The first issue, published 70 years ago in October 1938, featured two exuberant cowgirls miraculously leaping across the cover. The last issue, published 19 years later, showed the same girls. The magazine was an immediate success.
Within a week it was selling a million copies and within six months a million and a half. On average five people read each copy. It was to remain at that level of popularity for many years.
Picture Post captured the hilarity of a knobbly knees contest at a Butlin’s holiday camp. It was not those who travelled on the transatlantic liner the Queen Elizabeth who counted, but the men who built her: the riveter, the boiler-maker, the engine room worker, the joiner.
Betty Burden, for example, might have remained in obscurity had it not been for Picture Post. The magazine searched for an “ordinary” girl and found 17-year-old Betty working as a children’s hairdresser in a Birmingham department store. The 30 shillings (£1.50) a week she earned went to her mother for board and lodging and she kept tips for herself.
Dictators and debutantes, statesmen, politicians, film stars and aristocrats were not neglected, however. Picture Post revealed Britain’s poverty, housing shortages, inadequate healthcare and lack of employment prospects at that time.

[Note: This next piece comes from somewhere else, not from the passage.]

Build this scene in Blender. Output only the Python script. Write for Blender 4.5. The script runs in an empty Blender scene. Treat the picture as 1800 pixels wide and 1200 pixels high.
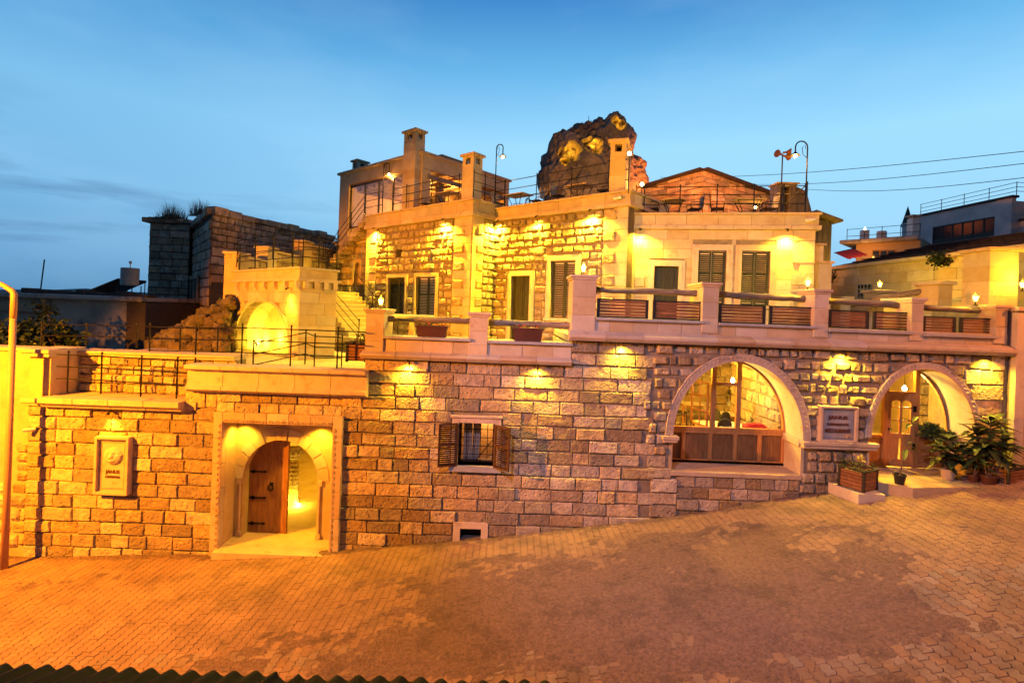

Even in the occasional solid pages of text there was a freshness of tone, with topics such as the Royal Air Force and the findings of modern science. The arts, particularly plays, films and opera, received regular coverage. The paper was always balanced and political attitudes were not assertive.
Latterly Picture Post lost its sense of direction, but television was the official excuse for its demise. Not only could television do much the same sort of thing as Picture Post, but also independent television, which arrived in 1955, competed with it for advertising. Back issues of the paper are much sought after today.